この記事を読まれている方は、MindにTcl/Tkを組み入れることなぞ特別なことで自分には関係ないと思われるかも知れませんが、実質的には C(C++でもほぼ同じ)で書いたアプリケーションにTcl/Tkを組み入れることに等しく、組み入れる方法は有用だと思いますので、いつかは記事にしてみたいと思っています。
IDのこと
先のMind9で書いた hellowin.src というソースですが、以下がポイントです。
ボタン1は 変数
メインウィンドゥで ボタンのIDを取得し ボタン1に 入れ
上記はTcl/Tkレベルで言えば以下のようなコードに対応します。
button .button1
Tcl/Tkではウィジェット(GUIのパーツのこと)を作成するにはボタンなら「button」というコマンドを発行します。その第1引数がウィジェット名であり、他のウィジェットと区別できれば任意の綴りでも良いというものです。上のコードでは .button という名前を指定しています。

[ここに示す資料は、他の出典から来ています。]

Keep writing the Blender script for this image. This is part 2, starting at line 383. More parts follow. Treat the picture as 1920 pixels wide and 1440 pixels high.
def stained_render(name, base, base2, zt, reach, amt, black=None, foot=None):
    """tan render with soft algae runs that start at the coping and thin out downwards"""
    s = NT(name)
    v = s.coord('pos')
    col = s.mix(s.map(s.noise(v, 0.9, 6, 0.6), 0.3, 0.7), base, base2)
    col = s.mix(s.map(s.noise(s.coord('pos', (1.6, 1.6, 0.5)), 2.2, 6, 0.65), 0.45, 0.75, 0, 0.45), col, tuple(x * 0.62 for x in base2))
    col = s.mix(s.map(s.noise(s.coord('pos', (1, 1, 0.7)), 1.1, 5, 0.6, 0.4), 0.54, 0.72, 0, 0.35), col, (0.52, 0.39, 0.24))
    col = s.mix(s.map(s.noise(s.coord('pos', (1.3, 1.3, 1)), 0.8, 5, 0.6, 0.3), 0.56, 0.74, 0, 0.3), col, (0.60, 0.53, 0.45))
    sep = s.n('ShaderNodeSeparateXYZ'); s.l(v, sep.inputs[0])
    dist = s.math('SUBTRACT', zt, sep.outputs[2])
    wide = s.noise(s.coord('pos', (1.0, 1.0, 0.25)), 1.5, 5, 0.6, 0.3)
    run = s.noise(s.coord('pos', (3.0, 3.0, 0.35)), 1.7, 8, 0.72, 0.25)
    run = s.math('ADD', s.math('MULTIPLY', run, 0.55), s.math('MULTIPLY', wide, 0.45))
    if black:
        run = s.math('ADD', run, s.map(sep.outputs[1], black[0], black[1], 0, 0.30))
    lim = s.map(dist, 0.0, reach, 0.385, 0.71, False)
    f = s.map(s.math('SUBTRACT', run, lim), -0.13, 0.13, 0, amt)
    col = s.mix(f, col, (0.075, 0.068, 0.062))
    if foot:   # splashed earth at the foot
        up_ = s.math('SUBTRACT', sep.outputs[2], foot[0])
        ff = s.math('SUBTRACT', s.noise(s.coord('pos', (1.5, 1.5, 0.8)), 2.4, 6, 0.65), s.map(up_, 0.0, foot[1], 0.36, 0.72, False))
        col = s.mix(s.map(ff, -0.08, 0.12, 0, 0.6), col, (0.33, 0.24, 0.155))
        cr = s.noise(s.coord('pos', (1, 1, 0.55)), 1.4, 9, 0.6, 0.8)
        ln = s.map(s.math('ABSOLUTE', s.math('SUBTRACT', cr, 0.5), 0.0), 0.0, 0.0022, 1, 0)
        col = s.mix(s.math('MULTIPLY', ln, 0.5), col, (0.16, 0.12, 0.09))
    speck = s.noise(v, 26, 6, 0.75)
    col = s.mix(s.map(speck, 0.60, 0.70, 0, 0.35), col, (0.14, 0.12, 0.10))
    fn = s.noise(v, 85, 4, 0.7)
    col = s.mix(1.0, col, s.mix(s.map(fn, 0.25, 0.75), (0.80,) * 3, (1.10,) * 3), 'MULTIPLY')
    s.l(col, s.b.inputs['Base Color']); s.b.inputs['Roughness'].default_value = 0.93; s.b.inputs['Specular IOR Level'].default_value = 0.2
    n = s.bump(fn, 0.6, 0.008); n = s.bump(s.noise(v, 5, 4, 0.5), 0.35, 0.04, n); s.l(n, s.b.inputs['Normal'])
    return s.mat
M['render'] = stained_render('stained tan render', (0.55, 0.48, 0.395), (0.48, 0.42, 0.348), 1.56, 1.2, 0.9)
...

しかしMindのプログラムとして見れば(何でもいいと言われても)ウィジェット名を考えるのは”余計な作業”てしかなく、Mind9のライブラリではウィジェット名は自動生成としています。その代わりに整数値の”ID”を使います。このIDで以降の操作を行います。
先に挙げた hellowin.src にあるように、ボタンに表示するテキストと、それを押したときのイベント処理の指定はボタン生成の行とは別の行として記述しています。Tcl/Tkではパラメータ類はすべて buttonコマンドの引数として一気に記述しますが、ここが生のTcl/TkとMindで違うところです。
hellowin.exe を走らせると最終的に以下のTcl/Tkコードが実行されます。
button .wbtn002 -text {これを押すと終了します} -command {mindcmd MC_801A}
pack .wbtn002
実はIDを使うという手法は Mind for Androidのとき初めて導入し(そのときはJavaのAPIとやり取りをするため)、かなり良い方法であることが分かったので Mind9 でも使いました。Androidのときの経験が役に立ったことになります。